-- Start of Collected material --

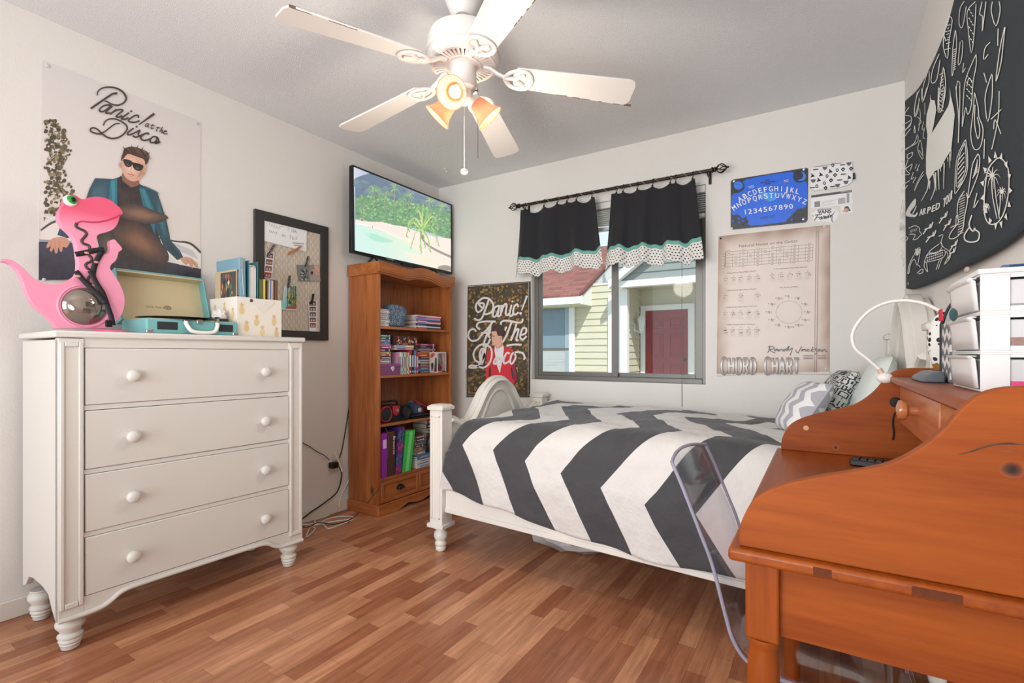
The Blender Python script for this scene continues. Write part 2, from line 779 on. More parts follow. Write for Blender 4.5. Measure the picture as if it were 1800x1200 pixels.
# porch beam, gable above it and porch ceiling
boxo('porch_beam', (-.92, 6.6, 2.42), (4, 6.78, 2.55), white_trim, hs, bevel=.004)
boxo('porch_ceiling', (-.8, 6.78, 2.5), (4, 8.0, 2.54), mat('porch_ceiling_paint', (186, 180, 150), .7), hs)
clapboards(-.9, 4, 6.68, 2.56, 4.3).build('gable_wall', mat('gable_siding_shaded', (138, 144, 142), .7, .04, 2, .1, 60), hs)  # grey of the gable's shade is put into the siding colour
# gable rake board rising to the right
p = [(-1.0, 2.40), (-1.0, 2.56), (1.6, 4.5), (1.6, 4.3)]
MB().prism(p, 'xz', 6.45, 6.62).build('gable_rake', white_trim, hs)
# left roof: eave towards us, rake edge at its right end


def roof_mat():
    m, nt, P, N, L = new_mat('red_shingles')
    tc = N('ShaderNodeTexCoord').outputs['Object']
    br = N('ShaderNodeTexBrick')
    L(tc, br.inputs['Vector'])
    br.inputs['Scale'].default_value = 1
    br.inputs['Brick Width'].default_value = .3
    br.inputs['Row Height'].default_value = .13
    br.inputs['Mortar Size'].default_value = .008
    br.inputs['Bias'].default_value = 0
    br.inputs['Color1'].default_value = lin((140, 90, 82))
    br.inputs['Color2'].default_value = lin((104, 64, 58))
    br.inputs['Mortar'].default_value = lin((96, 52, 48))
    n = noise(N, L, tc, 30, 3)
    col = mixcol(N, L, mth(N, L, 'MULTIPLY', n.outputs['Fac'], .35), br.outputs['Color'], lin((158, 104, 94)))
    L(col, P.inputs['Base Color'])
    P.inputs['Roughness'].default_value = .9
    return m


EY, EZ, RY, RZ = 6.5, 2.30, 9.5, 3.95
XR = -1.62
mb = MB()
mb.hexa([(-7, EY, EZ - .03), (XR, EY, EZ - .03), (XR, RY, RZ - .03), (-7, RY, RZ - .03)],
        [(-7, EY, EZ + .03), (XR, EY, EZ + .03), (XR, RY, RZ + .03), (-7, RY, RZ + .03)])
mb.build('left_roof', roof_mat(), hs)
boxo('eave_fascia', (-7, EY - .03, EZ - .17), (XR, EY, EZ - .02), white_trim, hs)
mb = MB()
mb.prism([(EY - .03, EZ - .19), (EY - .03, EZ + .0), (RY, RZ + .0), (RY, RZ - .26), (EY + .5, EZ - .08), (EY + .5, EZ - .19)], 'yz', XR, XR + .035)
mb.build('rake_fascia', white_trim, hs)
mb = MB()
mb.prism([(EY - .04, EZ + .0), (EY - .04, EZ + .05), (RY, RZ + .05), (RY, RZ + .0)], 'yz', XR - .02, XR + .06)
mb.build('roof_edging', mat('roof_edging_brown', (104, 58, 54), .8), hs)
boxo('soffit', (-7, EY, EZ - .2), (XR + .03, 7.0, EZ - .17), mat('soffit_paint', (196, 192, 160), .8), hs)
mb = MB()
mb.prism([(7.0, 2.3), (9.5, 2.3), (9.5, 3.9), (7.0, 2.52)], 'yz', -1.72, -1.66)
mb.build('gable_end_wall', siding, hs)
# red panelled door
dr = thing('door_1', 'red six-panel front door of the house across the yard', 'door', (-.2, 7.98, -.1))
dr['kind'] = 'structure'
red = mat('red_door_paint', (140, 26, 36), .45, .05)
DX0, DX1, DZ0, DZ1 = -.67, .245, -.08, 2.02
mb = MB()
mb.box((DX0, 7.93, DZ0), (DX1, 7.975, DZ1))
mb.build('door_leaf', red, dr)
for cx in (-.43, .005):
    for (z0, z1) in ((1.62, 1.86), (.98, 1.52), (.18, .84)):
        mb = MB()
        w = .15
        fr = .03
        y0 = 7.9
        for a, b in (((cx - w, z0), (cx + w, z0 + fr)), ((cx - w, z1 - fr), (cx + w, z1)), ((cx - w, z0 + fr), (cx - w + fr, z1 - fr)), ((cx + w - fr, z0 + fr), (cx + w, z1 - fr))):
            mb.box((a[0], y0, a[1]), (b[0], 7.931, b[1]))
        mb.box((cx - w + .06, y0 + .004, z0 + .06), (cx + w - .06, 7.931, z1 - .06))
        mb.build('door_panel', red, dr, bevel=.004)
MB().lathe([(0, 0), (.035, 0), (.035, .01), (.014, .02), (.014, .05), (.03, .06), (.034, .075), (.025, .09), (0, .092)], (.19, 7.93, .93), 14, Matrix.Rotation(pi / 2, 4, 'X')).build('door_handle', mat('dark_bronze', (40, 34, 30), .4, metal=.7), dr)
mb = MB()
mb.box((-.79, 7.9, -.2), (-.68, 7.97, 2.15)).box((.255, 7.9, -.2), (.385, 7.97, 2.15)).box((-.68, 7.9, 2.03), (.255, 7.97, 2.15))
mb.build('door_casing', white_trim, hs, bevel=.004)
# window of the house with blinds
mb = MB()
mb.box((-4.2, 6.93, .1), (-2.85, 6.98, .2)).box((-4.2, 6.93, 2.1), (-1.98, 6.98, 2.2)).box((-2.12, 6.93, .1), (-1.98, 6.98, 2.1))
mb.box((-4.2, 6.93, .1), (-4.05, 6.98, 2.2)).box((-2.85, 6.93, .1), (-1.98, 6.98, .2))
mb.build('window_casing', white_trim, hs, bevel=.004)
boxo('sash_bar', (-4.05, 6.935, 1.14), (-2.12, 6.975, 1.19), alu, hs)
boxo('sash_stile', (-2.22, 6.94, .2), (-2.12, 6.975, 2.1), mat('sash_grey', (150, 168, 180), .5), hs)
boxo('upper_pane', (-4.05, 6.95, 1.19), (-2.22, 6.97, 2.1), mat('sky_reflection_glass', (120, 140, 152), .12, .1, 2), hs)  # blue of the reflected sky is put into the pane colour
mb = MB()
for k in range(34):
    z = .22 + k * .027
    mb.box((-4.05, 6.948, z), (-2.22, 6.968, z + .021))
mb.build('lower_blind', mat('house_blind', (196, 200, 200), .5), hs)
# porch lantern on the side wall
lt = thing('porch_lantern', 'white porch lantern mounted beside the red door', 'lantern', (-.8, 7.6, 1.6))
iron = mat('lantern_white', (224, 224, 220), .5)
L0 = (-.66, 7.55, 0)
MB().lathe([(0, 1.5), (.045, 1.52), (.03, 1.55), (.055, 1.58)], L0, 6, smooth=False).build('lantern_base', iron, lt)
MB().lathe([(.055, 1.58), (.085, 1.8)], L0, 6, smooth=False).build('lantern_glass', mat('lantern_glass', (214, 220, 220), .2), lt)
MB().lathe([(.1, 1.8), (.06, 1.87), (.02, 1.9), (.02, 1.93), (0, 1.94)], L0, 6, smooth=False).build('lantern_roof', iron, lt)
mb = MB()
mb.tube(spline([(-.8, 7.55, 1.62), (-.76, 7.55, 1.56), (-.7, 7.55, 1.53), (-.66, 7.55, 1.535)], 4), .012, 6)
mb.box((-.805, 7.5, 1.52), (-.79, 7.6, 1.72))
mb.build('bracket', iron, lt)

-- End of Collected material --

▶ What you are asked to do: Repeat the listing in full and exactly. Do not include any images.

▶ Finished exercise:
The Blender Python script for this scene continues. Write part 2, from line 779 on. More parts follow. Write for Blender 4.5. Measure the picture as if it were 1800x1200 pixels.
# porch beam, gable above it and porch ceiling
boxo('porch_beam', (-.92, 6.6, 2.42), (4, 6.78, 2.55), white_trim, hs, bevel=.004)
boxo('porch_ceiling', (-.8, 6.78, 2.5), (4, 8.0, 2.54), mat('porch_ceiling_paint', (186, 180, 150), .7), hs)
clapboards(-.9, 4, 6.68, 2.56, 4.3).build('gable_wall', mat('gable_siding_shaded', (138, 144, 142), .7, .04, 2, .1, 60), hs)  # grey of the gable's shade is put into the siding colour
# gable rake board rising to the right
p = [(-1.0, 2.40), (-1.0, 2.56), (1.6, 4.5), (1.6, 4.3)]
MB().prism(p, 'xz', 6.45, 6.62).build('gable_rake', white_trim, hs)
# left roof: eave towards us, rake edge at its right end


def roof_mat():
    m, nt, P, N, L = new_mat('red_shingles')
    tc = N('ShaderNodeTexCoord').outputs['Object']
    br = N('ShaderNodeTexBrick')
    L(tc, br.inputs['Vector'])
    br.inputs['Scale'].default_value = 1
    br.inputs['Brick Width'].default_value = .3
    br.inputs['Row Height'].default_value = .13
    br.inputs['Mortar Size'].default_value = .008
    br.inputs['Bias'].default_value = 0
    br.inputs['Color1'].default_value = lin((140, 90, 82))
    br.inputs['Color2'].default_value = lin((104, 64, 58))
    br.inputs['Mortar'].default_value = lin((96, 52, 48))
    n = noise(N, L, tc, 30, 3)
    col = mixcol(N, L, mth(N, L, 'MULTIPLY', n.outputs['Fac'], .35), br.outputs['Color'], lin((158, 104, 94)))
    L(col, P.inputs['Base Color'])
    P.inputs['Roughness'].default_value = .9
    return m


EY, EZ, RY, RZ = 6.5, 2.30, 9.5, 3.95
XR = -1.62
mb = MB()
mb.hexa([(-7, EY, EZ - .03), (XR, EY, EZ - .03), (XR, RY, RZ - .03), (-7, RY, RZ - .03)],
        [(-7, EY, EZ + .03), (XR, EY, EZ + .03), (XR, RY, RZ + .03), (-7, RY, RZ + .03)])
mb.build('left_roof', roof_mat(), hs)
boxo('eave_fascia', (-7, EY - .03, EZ - .17), (XR, EY, EZ - .02), white_trim, hs)
mb = MB()
mb.prism([(EY - .03, EZ - .19), (EY - .03, EZ + .0), (RY, RZ + .0), (RY, RZ - .26), (EY + .5, EZ - .08), (EY + .5, EZ - .19)], 'yz', XR, XR + .035)
mb.build('rake_fascia', white_trim, hs)
mb = MB()
mb.prism([(EY - .04, EZ + .0), (EY - .04, EZ + .05), (RY, RZ + .05), (RY, RZ + .0)], 'yz', XR - .02, XR + .06)
mb.build('roof_edging', mat('roof_edging_brown', (104, 58, 54), .8), hs)
boxo('soffit', (-7, EY, EZ - .2), (XR + .03, 7.0, EZ - .17), mat('soffit_paint', (196, 192, 160), .8), hs)
mb = MB()
mb.prism([(7.0, 2.3), (9.5, 2.3), (9.5, 3.9), (7.0, 2.52)], 'yz', -1.72, -1.66)
mb.build('gable_end_wall', siding, hs)
# red panelled door
dr = thing('door_1', 'red six-panel front door of the house across the yard', 'door', (-.2, 7.98, -.1))
dr['kind'] = 'structure'
red = mat('red_door_paint', (140, 26, 36), .45, .05)
DX0, DX1, DZ0, DZ1 = -.67, .245, -.08, 2.02
mb = MB()
mb.box((DX0, 7.93, DZ0), (DX1, 7.975, DZ1))
mb.build('door_leaf', red, dr)
for cx in (-.43, .005):
    for (z0, z1) in ((1.62, 1.86), (.98, 1.52), (.18, .84)):
        mb = MB()
        w = .15
        fr = .03
        y0 = 7.9
        for a, b in (((cx - w, z0), (cx + w, z0 + fr)), ((cx - w, z1 - fr), (cx + w, z1)), ((cx - w, z0 + fr), (cx - w + fr, z1 - fr)), ((cx + w - fr, z0 + fr), (cx + w, z1 - fr))):
            mb.box((a[0], y0, a[1]), (b[0], 7.931, b[1]))
        mb.box((cx - w + .06, y0 + .004, z0 + .06), (cx + w - .06, 7.931, z1 - .06))
        mb.build('door_panel', red, dr, bevel=.004)
MB().lathe([(0, 0), (.035, 0), (.035, .01), (.014, .02), (.014, .05), (.03, .06), (.034, .075), (.025, .09), (0, .092)], (.19, 7.93, .93), 14, Matrix.Rotation(pi / 2, 4, 'X')).build('door_handle', mat('dark_bronze', (40, 34, 30), .4, metal=.7), dr)
mb = MB()
mb.box((-.79, 7.9, -.2), (-.68, 7.97, 2.15)).box((.255, 7.9, -.2), (.385, 7.97, 2.15)).box((-.68, 7.9, 2.03), (.255, 7.97, 2.15))
mb.build('door_casing', white_trim, hs, bevel=.004)
# window of the house with blinds
mb = MB()
mb.box((-4.2, 6.93, .1), (-2.85, 6.98, .2)).box((-4.2, 6.93, 2.1), (-1.98, 6.98, 2.2)).box((-2.12, 6.93, .1), (-1.98, 6.98, 2.1))
mb.box((-4.2, 6.93, .1), (-4.05, 6.98, 2.2)).box((-2.85, 6.93, .1), (-1.98, 6.98, .2))
mb.build('window_casing', white_trim, hs, bevel=.004)
boxo('sash_bar', (-4.05, 6.935, 1.14), (-2.12, 6.975, 1.19), alu, hs)
boxo('sash_stile', (-2.22, 6.94, .2), (-2.12, 6.975, 2.1), mat('sash_grey', (150, 168, 180), .5), hs)
boxo('upper_pane', (-4.05, 6.95, 1.19), (-2.22, 6.97, 2.1), mat('sky_reflection_glass', (120, 140, 152), .12, .1, 2), hs)  # blue of the reflected sky is put into the pane colour
mb = MB()
for k in range(34):
    z = .22 + k * .027
    mb.box((-4.05, 6.948, z), (-2.22, 6.968, z + .021))
mb.build('lower_blind', mat('house_blind', (196, 200, 200), .5), hs)
# porch lantern on the side wall
lt = thing('porch_lantern', 'white porch lantern mounted beside the red door', 'lantern', (-.8, 7.6, 1.6))
iron = mat('lantern_white', (224, 224, 220), .5)
L0 = (-.66, 7.55, 0)
MB().lathe([(0, 1.5), (.045, 1.52), (.03, 1.55), (.055, 1.58)], L0, 6, smooth=False).build('lantern_base', iron, lt)
MB().lathe([(.055, 1.58), (.085, 1.8)], L0, 6, smooth=False).build('lantern_glass', mat('lantern_glass', (214, 220, 220), .2), lt)
MB().lathe([(.1, 1.8), (.06, 1.87), (.02, 1.9), (.02, 1.93), (0, 1.94)], L0, 6, smooth=False).build('lantern_roof', iron, lt)
mb = MB()
mb.tube(spline([(-.8, 7.55, 1.62), (-.76, 7.55, 1.56), (-.7, 7.55, 1.53), (-.66, 7.55, 1.535)], 4), .012, 6)
mb.box((-.805, 7.5, 1.52), (-.79, 7.6, 1.72))
mb.build('bracket', iron, lt)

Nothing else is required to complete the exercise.